Compare especially, Leger and Strategic as they polled at about the same time, although as not much has happened, one might as well look at CROP too. The two large sample polls by Quebec pollsters, who we know for sure have telephone interviewers speaking the same language with the same accent as their respondents, have the Bloc at 30 & 35% but Strategic thinks they are at 49%, a spectacular improvement on the 38.1% they obtained last October 14. Now which polls do you believe?

I have long had doubts about the Globe Strategic Counsel polls. This only reinforces them.

Monday, September 07, 2009

Federal Election 2009 - Quebec

TC has been busy of late so not much posting. I hope to pick up the pace because it appears a federal election is coming.

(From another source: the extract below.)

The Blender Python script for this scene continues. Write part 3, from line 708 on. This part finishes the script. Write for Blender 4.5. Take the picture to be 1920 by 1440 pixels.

If some pundits are to be believed, Quebec is crucial to Liberal hopes. Quebec public opinion exists in a world apart from the rest of the country. In national polls, however, it is but one region. So it makes sense to pay close attention to the Quebec polling companies, which conduct large sample surveys just in Quebec. The two most prominent are Léger and CROP, both of whom have had recent polls, Leger in September, CROP in August .

I have developed a new seat model that takes into account language preference in Quebec. However, one tends only to get a linguistic breakdown in large sample Quebec polls. I have combined the two polls (I had to infer the Anglophone vote in the Léger poll which has not put details in the web yet) and used my new linguistic model to get the following outcome:

Cons. Liberal NDP Bloc Total
7 24 2 42 75

Lysiane Gagnon argues in the column linked to above that the Liberals think they can win as many as 12 more seats than their current 14. This calculation would bring them up 10 seats.
However, the Bloc would remain the dominant party and Liberal gains here would not be decisive in determining the overall outcome.

The Conservatives at the moment have just enough support to hold most but not all their Quebec seats, while the NDP appears to be slipping under the radar and at the moment would do better than expected here.